Material Oil on canvas
Dimensions 72.5 x 62 cm
Place of Creation Mantua
Status Vetted

About the Work

Portrayed in a three-quarter-length bust, Margaret Gonzaga of Lorraine is still a princess of the house of Gonzaga when Frans Pourbus the younger portrays her in this intense pre-nuptial portrait. The painting dates in the autumn of 1605, after Henry IV had informed Duke Vincenzo Gonzaga in September of that year of his definitive acceptance of the marriage proposal. The portrait follows the full-length one (Florence, Palatine Gallery, signed 1605) placed in the exhibition Gallery in the Ducal Palace in Mantua. The one we referred to, however, concentrates more on the appearance of the effigy, rendered more graceful in the proportions of the face: she wears a Spanish-style dress with oversleeve on a blue background and gilded bands, on the field of which one can clearly recognise the embroidery that refers to the Gonzaga feat of the trunk, also used in another dress by her sister Eleonora in 1622 (Vienna, Kunsthistorisches Museum). Margherita also wears her mother Eleonora's ring and bracelet, which can be clearly seen in the portrait now in the Uffizi, a double pearl necklace that she weaves between her fingers, indicating her name (margarita is Latin for pearl), described in the inventory of the jewellery of the Gonzaga house of 1626/27, and two star-shaped diamond brooches with a central bezel and pearls that Margaret took with her when she married Henry Vaudèmont, Duke of Bar and heir to the throne of the Duchy of Lorraine the following year (see the inventory of jewellery of 3 July 1606).
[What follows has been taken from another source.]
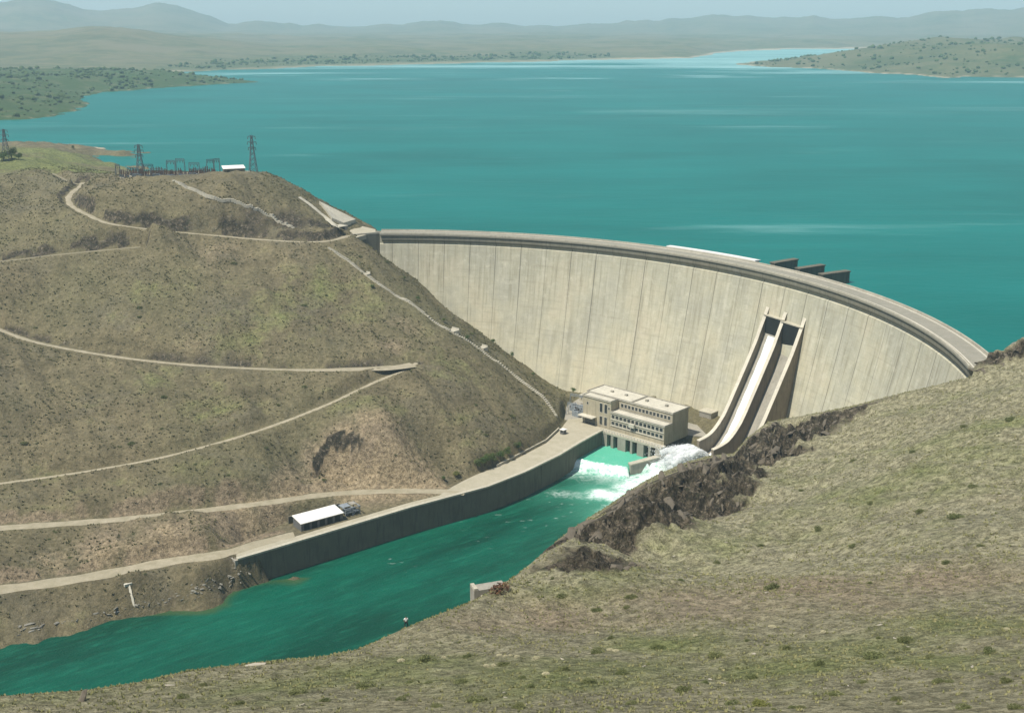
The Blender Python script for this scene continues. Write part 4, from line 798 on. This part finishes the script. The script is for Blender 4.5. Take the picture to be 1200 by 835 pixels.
# ------------------------------------------------------------------ left abutment: ramp and portal
AL = spline([hit(*p) for p in [(402,272),(393,265),(383,257),(372,248),(361,239),(351,232)]], 2.0)
ribbon('ramp_road', AL, 1.5, M['conc'], 'pale concrete ramp climbing from the left end of the crest', lift=.5)
ap = [hit(*p)+np.array([0, 0, 2.0]) for p in [(374,239.5),(417,261.5),(403,265.5),(389,259)]]; b = MB()
b.hexa([p-[0, 0, 8] for p in ap], ap); o = build('crest_apron', b, M['conc'], None, ap[1]); tag(o, 'sloping pale concrete apron wall behind the left end of the dam', 'wall')
po = at(398, 272, 5); t = thing('tunnel_portal', 'grey concrete portal house beside the left end of the dam crest', 'building', po)
u = np.array([.62, .78]); q = np.array([-.78, .62])
build('wall', MB().box(po[:2]+q*1, u, q, 4.4, 3.2, 1, 8.2), M['concgrey'], t); build('roof', MB().box(po[:2]+q*1, u, q, 4.7, 3.5, 8.2, 8.6), M['conc'], t); build('opening', MB().box(po[:2]+q*1-q*3.23, u, q, 2.0, .05, 5, 8.3), M['dark'], t)
mb = MB(); hp = at(404, 274, 4.43); aps = [at(*p, 4.43)[:2] for p in [(386,281),(408,281),(440,272),(440,268.7),(418,263.5),(404,267)]]
mb.prism(aps, 2.0, 4.46); o = build('crest_forecourt', mb, M['deck']); tag(o, 'pale paved forecourt joining the crest road to the hill road', 'pavement', kind='structure')

# ------------------------------------------------------------------ switchyard on the hilltop
PZ_ = 30.95
def pylon(base, h, w, lab, arms=3):
    t = thing('pylon', lab, 'pylon', base, 'lattice pylons of the switchyard'); B = np.array(base, float); g = .13
    c = [(-1, -1), (1, -1), (1, 1), (-1, 1)]; wid = lambda f: w*(1-f)**1.3+.45
    b = MB()
    for sx, sy in c:
        for k in range(4): f0, f1 = k/4, (k+1)/4; b.bar(B+[sx*wid(f0), sy*wid(f0), h*f0-(.5 if k == 0 else 0)], B+[sx*wid(f1), sy*wid(f1), h*f1], g)
    build('tower_legs', b, M['steel'], t); b = MB(); N = 7
    for k in range(N):
        f0, f1 = k/N, (k+1)/N
        for i in range(4):
            a, d = c[i], c[(i+1) % 4]
            b.bar(B+[a[0]*wid(f0), a[1]*wid(f0), h*f0], B+[d[0]*wid(f1), d[1]*wid(f1), h*f1], g*.6); b.bar(B+[d[0]*wid(f0), d[1]*wid(f0), h*f0], B+[a[0]*wid(f1), a[1]*wid(f1), h*f1], g*.6)
    build('bracing', b, M['steel'], t)
    for k in range(arms):
        z = h*(.97-.15*k); L2 = w*(1.15+.25*(k == 1)); b = MB()
        for s in (-1, 1): b.bar(B+[0, 0, z+.8], B+[s*L2, 0, z], g*.8); b.bar(B+[0, 0, z-.6], B+[s*L2, 0, z], g*.8)
        arm = build('cross_arm', b, M['steel'], t)
        for s in (-1, 1): build('insulator', MB().tube([B+[s*L2, 0, z], B+[s*L2, 0, z-1.6]], [.1, .22], 6), M['porcelain'], arm)
    return t
def yp(px, py): return at(px, py, PZ_)
pylon(yp(297, 202), 23, 2.0, 'tall lattice pylon beside the white roofed control house')
pylon(yp(165, 206), 19, 2.0, 'lattice pylon at the left part of the switchyard')
bp = hit(8, 188); pylon(bp, 22, 2.3, 'lattice pylon among dark trees at the left edge')
for a, b_, h, lab in [((196,205),(206,205.3),9,'tall switchyard gantry left of the middle of the yard'),((207,204),(217,204.3),9.5,'tallest switchyard gantry in the middle of the yard'),((243,204),(251,203.5),9,'switchyard gantry left of the control house'),((251.5,203),(258,202.6),9,'switchyard gantry touching the control house'),((177,209),(192,209.5),6,'low switchyard gantry in front of the left pylon'),((222,203),(234,203),6.5,'switchyard gantry between the two tall pairs'),((136,206),(141,206),7,'narrow switchyard gantry at the left end of the yard'),((150,207),(163,207),5.5,'low switchyard gantry at the foot of the left pylon'),((168,205),(180,205),6.5,'switchyard gantry right of the left pylon'),((228,207),(240,207),5,'low switchyard gantry at the front of the yard')]:
    gantry(yp(*a), yp(*b_), h, lab, 'switchyard gantries', 'steel', .13)
bk = None
for k in range(64):
    px = 142+k*1.78+random.uniform(-1, 1); py = 207.5-random.uniform(-2.2, 2.5)-max(0, (px-215)*.03); p = yp(px, py)
    if bk is None:
        bk = thing('circuit_breaker', 'dark insulated switchgear post standing in the switchyard', 'switchgear', p, 'switchgear posts in the switchyard')
        build('base', MB().box(p, (1, 0), (0, 1), .7, .5, p[2], p[2]+1.5), M['steel'], bk)
        for s in (-.5, .5): build('insulator', MB().tube([p+[s, 0, 1.5], p+[s, 0, 4.2]], [.28, .2], 7), M['porcelain'], bk)
    else: dup(bk, p, random.uniform(-.4, .4), random.uniform(.75, 1.25))
tr = None
for px, py in [(183,209.5),(200,211),(214,210.5),(226,209),(160,209.5)]:
    p = yp(px, py)
    if tr is None:
        tr = thing('yard_transformer', 'dark transformer on the front edge of the switchyard', 'transformer', p, 'transformers in the switchyard')
        build('tank', MB().box(p, (1, 0), (0, 1), 1.9, 1.3, p[2], p[2]+3.0), M['steel'], tr); build('radiator', MB().box(p[:2]+[2.3, 0], (1, 0), (0, 1), .35, 1.1, p[2]+.4, p[2]+2.6), M['grey'], tr); build('bushing', MB().tube([p+[0, 0, 3], p+[0, 0, 4.9]], [.25, .12], 7), M['porcelain'], tr)
    else: dup(tr, p, random.uniform(-.2, .2), random.uniform(.85, 1.15))
hc = yp(274, 203.5); t = thing('control_house', 'low dark control house with a bright white roof on the hilltop', 'building', hc); u = np.array([.93, .36]); q = np.array([-.36, .93])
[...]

The geometric form of these two dress brooches is reflected in the intricate and equal interlacing of the lace on the wrist and underglove, which is as precious as the jewellery she wears. The young Margherita is mellowed by a pediment that holds back her hair, around which a light blue ribbon is woven, echoing the undoubtedly brighter colour of the turquoise dress. Tied to the pediment on the right is a pair of carnations, a clear reference to conjugal-love symbolism. The carnation is a ‘promise flower’ that indicates the family decision to hand over the hand of a daughter to a future husband. In short, this masterpiece of pictorial and interpretative mastery is one of the finest examples of Gonzaga portraiture linked to the production of Pourbus, Vincenzo Gonzaga's court painter, but it is even rarer not only on account of its quality but also of its dynastic and historical awareness: Margherita displays the entire repertoire of the Gonzaga family's sumptuary arts and still does not intertwine her story with that of the Lorraine family. A few months later, in fact, on 13 February 1606, the representatives of the Duke of Lorraine and Carlo Rossi, procurator of the Duke of Mantua, signed the marriage contract in Paris in front of the princes of the blood and the principal councillors of Henry IV: from that moment on, the portraits of the bride-to-be could display other symbols.